Few palaces rival France’s Château de Versailles for sheer opulence. Located on the outskirts of Paris, this former home of French kings offers visitors a chance to walk in the footsteps of royalty. The complex was commissioned by Louis XIV, who moved the nation’s government to Versailles in 1682 and wanted a palace to match the glory of his reign.

Nowhere is this more evident than in the Galerie des Glaces (Hall of Mirrors). Spanning some 240 feet, King Louis XIV’s elegant ballroom adorned with colossal arched mirrors, gilded statues, and dazzling chandeliers takes spectators waltzing through a masterclass of mid-17th-century splendor. A real showstopper is the vaulted ceiling with Charles Le Brun’s paintings depicting the monarch’s illustrious rule. It was also here that the Treaty of Versailles was signed in June 1919, formally ending World War I.

The splendor of the palace is matched by its surroundings. The 17th-century Grand Trianon, an incredible array of pink marble buildings and enchanting gardens, was another integral part of life at Versailles. In later years Napoleon Bonaparte often stayed in the intimate palace, and Charles de Gaulle converted its northern wing into an official presidential residence, which still hosts guests of France’s head of state.

Versailles remained the epicenter of French royal power for more than a century, until 1789, when an agitated group of revolutionaries stormed the palace and evicted Louis XVI and Marie-Antoinette. The mob sent the royal couple back to Paris, where they were eventually beheaded.

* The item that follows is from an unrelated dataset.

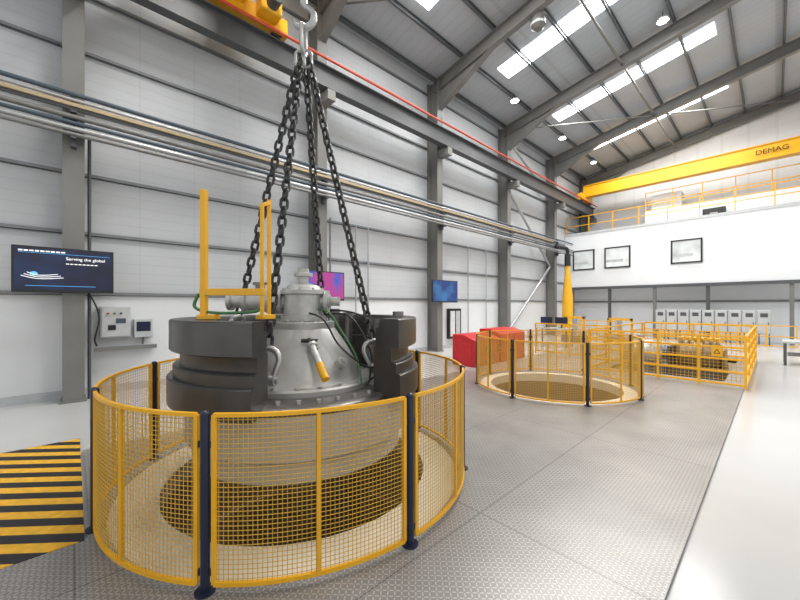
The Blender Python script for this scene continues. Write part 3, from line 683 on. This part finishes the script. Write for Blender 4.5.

While the French monarchs are long gone, Versailles remains a national icon. Beginning in the 19th century, portions of the palace were opened to the public and converted into a museum. In 1979, its rich history, architecture, and landscapes earned it a place on the UNESCO World Heritage List.

Sites and bites

Stalls at the village’s indoor market, Marché Notre-Dame, offer delicacies from cured meats, olives, and cheeses to inventive renditions of the macaron. At Hotel Le Louis Versailles Château, mixologists behind a glowing circular bar whip up cocktails riffing on royalty. When night falls, head to the Trianon Palace Versailles for Gordon Ramsay’s Michelin-starred dining that is fit for a king.

When to go

There’s no bad season to visit Versailles, but its extensive gardens are at their best in spring and summer. While the gardens and park remain accessible, the buildings are closed on Mondays. Some days are also busier than others, including Sundays and Tuesdays, when many Paris museums are closed. For a unique experience, plan your visit in July for Bastille Day celebrations, featuring pyrotechnics, fireworks, and historical figures.

How to get there

Versailles is about 10 miles from Paris and easily accessible by car, taxi, bus, or train. The RER C line links central Paris with the Versailles Rive Gauche station—five minutes from the palace on foot. Trains also run from Paris Montparnasse to Versailles Chantiers, and from Paris Saint Lazare to Versailles Rive-Droite—each a 10-minute walk from the palace. The RATP bus 171 runs from Pont de Sèvres metro station to Versailles.